Source material:

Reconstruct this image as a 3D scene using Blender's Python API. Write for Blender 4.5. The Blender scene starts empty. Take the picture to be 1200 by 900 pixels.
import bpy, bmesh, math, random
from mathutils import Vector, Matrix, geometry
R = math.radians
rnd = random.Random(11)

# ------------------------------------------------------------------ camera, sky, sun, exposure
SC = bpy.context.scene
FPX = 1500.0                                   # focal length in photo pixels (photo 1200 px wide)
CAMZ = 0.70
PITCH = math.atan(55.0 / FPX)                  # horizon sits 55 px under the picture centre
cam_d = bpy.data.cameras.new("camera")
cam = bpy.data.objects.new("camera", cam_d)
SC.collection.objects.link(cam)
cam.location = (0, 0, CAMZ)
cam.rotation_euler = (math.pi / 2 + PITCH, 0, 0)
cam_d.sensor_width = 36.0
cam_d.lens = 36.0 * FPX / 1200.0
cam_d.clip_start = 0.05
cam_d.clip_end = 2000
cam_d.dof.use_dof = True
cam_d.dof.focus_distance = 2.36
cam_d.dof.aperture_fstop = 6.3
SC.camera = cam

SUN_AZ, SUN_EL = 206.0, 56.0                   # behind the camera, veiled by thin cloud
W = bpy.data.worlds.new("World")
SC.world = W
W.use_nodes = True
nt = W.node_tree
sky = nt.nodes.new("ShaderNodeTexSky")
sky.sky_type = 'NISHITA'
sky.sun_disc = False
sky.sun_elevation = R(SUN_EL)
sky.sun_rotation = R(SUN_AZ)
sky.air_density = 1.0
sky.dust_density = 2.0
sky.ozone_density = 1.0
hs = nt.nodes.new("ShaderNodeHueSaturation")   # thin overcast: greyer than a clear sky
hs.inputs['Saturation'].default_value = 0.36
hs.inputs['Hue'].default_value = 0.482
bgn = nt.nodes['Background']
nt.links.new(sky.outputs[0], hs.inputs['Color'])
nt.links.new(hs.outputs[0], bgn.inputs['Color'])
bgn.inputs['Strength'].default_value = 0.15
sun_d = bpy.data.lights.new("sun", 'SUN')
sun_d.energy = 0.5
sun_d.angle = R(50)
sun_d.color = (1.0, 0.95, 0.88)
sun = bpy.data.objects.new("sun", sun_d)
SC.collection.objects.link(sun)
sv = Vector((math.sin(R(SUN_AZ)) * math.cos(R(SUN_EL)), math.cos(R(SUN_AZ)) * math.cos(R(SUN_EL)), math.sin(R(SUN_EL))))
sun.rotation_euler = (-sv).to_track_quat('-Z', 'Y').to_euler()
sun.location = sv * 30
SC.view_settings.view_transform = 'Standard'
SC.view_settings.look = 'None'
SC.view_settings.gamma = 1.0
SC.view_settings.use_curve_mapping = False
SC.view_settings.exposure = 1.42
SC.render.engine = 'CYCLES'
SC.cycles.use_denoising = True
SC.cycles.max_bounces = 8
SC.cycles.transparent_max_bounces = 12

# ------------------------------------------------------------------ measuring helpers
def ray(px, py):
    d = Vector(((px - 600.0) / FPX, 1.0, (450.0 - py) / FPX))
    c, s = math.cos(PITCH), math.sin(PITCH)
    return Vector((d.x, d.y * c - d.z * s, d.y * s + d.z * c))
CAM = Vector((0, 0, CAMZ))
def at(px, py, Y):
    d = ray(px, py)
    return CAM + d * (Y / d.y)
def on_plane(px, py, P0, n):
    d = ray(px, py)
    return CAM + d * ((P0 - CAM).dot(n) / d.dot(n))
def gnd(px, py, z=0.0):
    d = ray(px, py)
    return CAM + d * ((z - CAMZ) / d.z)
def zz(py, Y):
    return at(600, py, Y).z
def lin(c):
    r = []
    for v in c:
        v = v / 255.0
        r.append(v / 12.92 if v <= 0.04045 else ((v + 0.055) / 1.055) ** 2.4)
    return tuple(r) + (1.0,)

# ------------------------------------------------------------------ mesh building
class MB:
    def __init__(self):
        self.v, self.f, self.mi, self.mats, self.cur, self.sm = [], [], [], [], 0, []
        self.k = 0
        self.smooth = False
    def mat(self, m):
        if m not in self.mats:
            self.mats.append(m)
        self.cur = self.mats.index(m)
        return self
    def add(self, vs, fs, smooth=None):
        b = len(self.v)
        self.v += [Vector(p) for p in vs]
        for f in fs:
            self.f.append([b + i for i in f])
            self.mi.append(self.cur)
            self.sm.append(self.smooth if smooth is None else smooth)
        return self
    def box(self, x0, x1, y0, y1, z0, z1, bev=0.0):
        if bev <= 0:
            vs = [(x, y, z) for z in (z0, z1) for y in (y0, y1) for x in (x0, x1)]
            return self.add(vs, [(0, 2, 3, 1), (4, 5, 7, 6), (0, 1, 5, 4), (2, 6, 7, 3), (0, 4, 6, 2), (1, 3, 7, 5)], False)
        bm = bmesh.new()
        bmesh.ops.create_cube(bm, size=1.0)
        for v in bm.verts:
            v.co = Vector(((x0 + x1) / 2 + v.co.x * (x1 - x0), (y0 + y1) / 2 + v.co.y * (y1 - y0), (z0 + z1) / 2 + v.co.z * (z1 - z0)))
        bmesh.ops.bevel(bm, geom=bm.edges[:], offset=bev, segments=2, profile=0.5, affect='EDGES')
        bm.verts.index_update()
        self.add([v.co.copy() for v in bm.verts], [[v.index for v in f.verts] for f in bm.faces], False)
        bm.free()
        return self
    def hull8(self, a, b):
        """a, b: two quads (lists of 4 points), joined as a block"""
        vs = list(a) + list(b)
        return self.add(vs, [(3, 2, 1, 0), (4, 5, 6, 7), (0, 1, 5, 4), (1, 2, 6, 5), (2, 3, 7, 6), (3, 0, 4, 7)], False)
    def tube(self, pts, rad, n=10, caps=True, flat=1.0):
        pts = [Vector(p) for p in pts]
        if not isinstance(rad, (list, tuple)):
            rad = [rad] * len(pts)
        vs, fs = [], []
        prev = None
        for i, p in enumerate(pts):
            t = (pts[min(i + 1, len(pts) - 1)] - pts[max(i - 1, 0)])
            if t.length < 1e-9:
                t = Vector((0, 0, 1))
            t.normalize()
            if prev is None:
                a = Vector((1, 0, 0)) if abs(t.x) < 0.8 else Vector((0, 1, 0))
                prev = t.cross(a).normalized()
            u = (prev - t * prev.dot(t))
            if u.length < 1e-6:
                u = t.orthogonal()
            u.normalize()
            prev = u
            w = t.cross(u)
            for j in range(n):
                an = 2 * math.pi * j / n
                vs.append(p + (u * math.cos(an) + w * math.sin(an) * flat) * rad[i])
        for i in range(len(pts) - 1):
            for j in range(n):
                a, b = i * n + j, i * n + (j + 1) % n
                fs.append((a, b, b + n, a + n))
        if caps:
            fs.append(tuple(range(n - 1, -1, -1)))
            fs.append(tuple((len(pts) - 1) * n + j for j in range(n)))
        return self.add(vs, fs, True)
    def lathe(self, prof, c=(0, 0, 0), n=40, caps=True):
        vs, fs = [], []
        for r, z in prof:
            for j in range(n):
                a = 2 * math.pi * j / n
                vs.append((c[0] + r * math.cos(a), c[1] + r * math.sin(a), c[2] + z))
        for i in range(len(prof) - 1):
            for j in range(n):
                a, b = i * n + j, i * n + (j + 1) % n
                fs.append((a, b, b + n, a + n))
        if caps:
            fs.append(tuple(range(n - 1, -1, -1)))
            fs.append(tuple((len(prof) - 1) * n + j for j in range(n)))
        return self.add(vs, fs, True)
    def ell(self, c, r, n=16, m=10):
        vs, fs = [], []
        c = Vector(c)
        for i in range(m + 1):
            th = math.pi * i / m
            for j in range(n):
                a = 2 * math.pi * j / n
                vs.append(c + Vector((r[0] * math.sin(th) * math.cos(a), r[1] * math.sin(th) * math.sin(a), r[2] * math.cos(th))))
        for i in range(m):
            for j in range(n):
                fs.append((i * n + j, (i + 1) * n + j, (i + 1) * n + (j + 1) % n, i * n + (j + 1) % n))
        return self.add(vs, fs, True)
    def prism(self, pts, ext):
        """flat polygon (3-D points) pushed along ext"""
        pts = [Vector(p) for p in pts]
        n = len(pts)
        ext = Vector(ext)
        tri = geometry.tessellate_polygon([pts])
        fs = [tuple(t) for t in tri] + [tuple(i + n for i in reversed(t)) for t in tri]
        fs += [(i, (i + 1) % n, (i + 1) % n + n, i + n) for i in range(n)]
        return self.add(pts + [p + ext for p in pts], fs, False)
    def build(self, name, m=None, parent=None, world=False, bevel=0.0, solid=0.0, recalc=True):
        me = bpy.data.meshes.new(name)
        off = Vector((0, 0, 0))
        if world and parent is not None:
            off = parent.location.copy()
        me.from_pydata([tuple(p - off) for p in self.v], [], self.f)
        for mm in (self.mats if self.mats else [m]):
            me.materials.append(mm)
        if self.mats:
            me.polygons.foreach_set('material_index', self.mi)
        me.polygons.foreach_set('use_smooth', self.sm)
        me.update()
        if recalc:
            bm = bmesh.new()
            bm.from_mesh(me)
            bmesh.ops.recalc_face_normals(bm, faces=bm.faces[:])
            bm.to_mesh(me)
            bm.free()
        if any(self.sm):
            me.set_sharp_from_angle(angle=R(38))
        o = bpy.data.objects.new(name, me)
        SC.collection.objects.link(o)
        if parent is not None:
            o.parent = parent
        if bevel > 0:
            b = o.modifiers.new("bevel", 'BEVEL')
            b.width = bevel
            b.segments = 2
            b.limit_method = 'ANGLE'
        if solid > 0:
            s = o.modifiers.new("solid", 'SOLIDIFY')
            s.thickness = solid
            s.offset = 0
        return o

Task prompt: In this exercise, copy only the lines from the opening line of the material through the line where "SC.camera = cam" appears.

Task output:
Reconstruct this image as a 3D scene using Blender's Python API. Write for Blender 4.5. The Blender scene starts empty. Take the picture to be 1200 by 900 pixels.
import bpy, bmesh, math, random
from mathutils import Vector, Matrix, geometry
R = math.radians
rnd = random.Random(11)

# ------------------------------------------------------------------ camera, sky, sun, exposure
SC = bpy.context.scene
FPX = 1500.0                                   # focal length in photo pixels (photo 1200 px wide)
CAMZ = 0.70
PITCH = math.atan(55.0 / FPX)                  # horizon sits 55 px under the picture centre
cam_d = bpy.data.cameras.new("camera")
cam = bpy.data.objects.new("camera", cam_d)
SC.collection.objects.link(cam)
cam.location = (0, 0, CAMZ)
cam.rotation_euler = (math.pi / 2 + PITCH, 0, 0)
cam_d.sensor_width = 36.0
cam_d.lens = 36.0 * FPX / 1200.0
cam_d.clip_start = 0.05
cam_d.clip_end = 2000
cam_d.dof.use_dof = True
cam_d.dof.focus_distance = 2.36
cam_d.dof.aperture_fstop = 6.3
SC.camera = cam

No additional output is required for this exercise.